The report focuses on barriers identified by SMEs that hinder their ability to export to the UK. The USITC collected primary qualitative information and data to analyze both tariff and nontariff measures that may affect U.S. SME exports to the UK.  The report includes suggestions from SMEs and relevant literature for actions that would help address some of the identified barriers and enhance the participation of U.S. SMEs in U.S.-UK trade.

Main Findings:

  • SMEs believe they are particularly affected by a number of specific crosscutting trade-related barriers imposed by a European Union (EU) or UK government law or policy; these include tariffs and taxes, customs procedures, intellectual property measures, and temporary entry provisions.  Further, SMEs noted various market-related barriers that they perceive as affecting their ability to export to the UK market, including logistical and finance-related issues, and difficulties in entering or participating in the UK market.

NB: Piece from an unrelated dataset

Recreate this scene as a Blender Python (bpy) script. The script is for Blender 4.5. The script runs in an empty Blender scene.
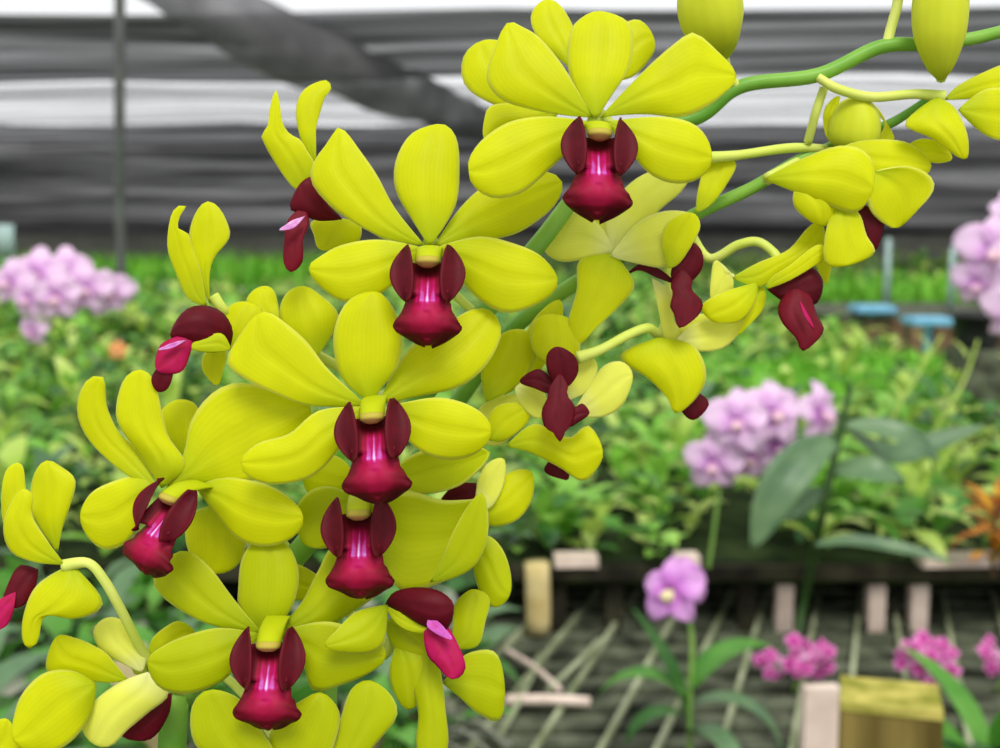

  • Standards, technical regulations, and conformity assessment procedures are most often cited by SMEs as limiting their exports to the UK.  The most frequently cited SME concern is that the UK often does not recognize the standards set by U.S. standards bodies, which forces many U.S. firms to seek dual U.S. and UK certifications before they can export their products.

  • SMEs producing manufactured goods reportedly face numerous regulatory measures related to standards and regulations, which include labeling, licensing, and certification.  U.S. agrifood SMEs also identified a variety of nontariff barriers that they face in the UK with respect to labeling requirements, sanitary and phytosanitary (SPS) requirements, geographical indications and wine names, packaging rules, food safety requirements, and certifications.

  • There are limited trade-related barriers for U.S. service exports to the UK.  However, the largest hardships U.S. SMEs engaged in the professional services industry say they face are temporary entry provisions, and licensing and credential issues. SMEs that export computer services reportedly encounter issues related to data protection and privacy laws, cybersecurity, and customs requirements.

U.S. SME Exports: Trade-related Barriers Affecting Exports of U.S. Small and Medium-sized Enterprises to the United Kingdom (Investigation No. 332-569, USITC Publication 4953, September 2019) is available on the USITC's website at https://www.usitc.gov/publications/332/pub4953.pdf.

USITC general factfinding investigations, such as this one, cover matters related to tariffs or trade and are generally conducted at the request of the U.S. Trade Representative, the House Committee on Ways and Means, or the Senate Committee on Finance.  The resulting reports convey the Commission's objective findings and independent analyses on the subjects investigated.  The Commission makes no recommendations on policy or other matters in its general factfinding reports.  Upon completion of each investigation, the USITC submits its findings and analyses to the requester.  General factfinding investigation reports are subsequently released to the public, unless they are classified by the requester for national security reasons.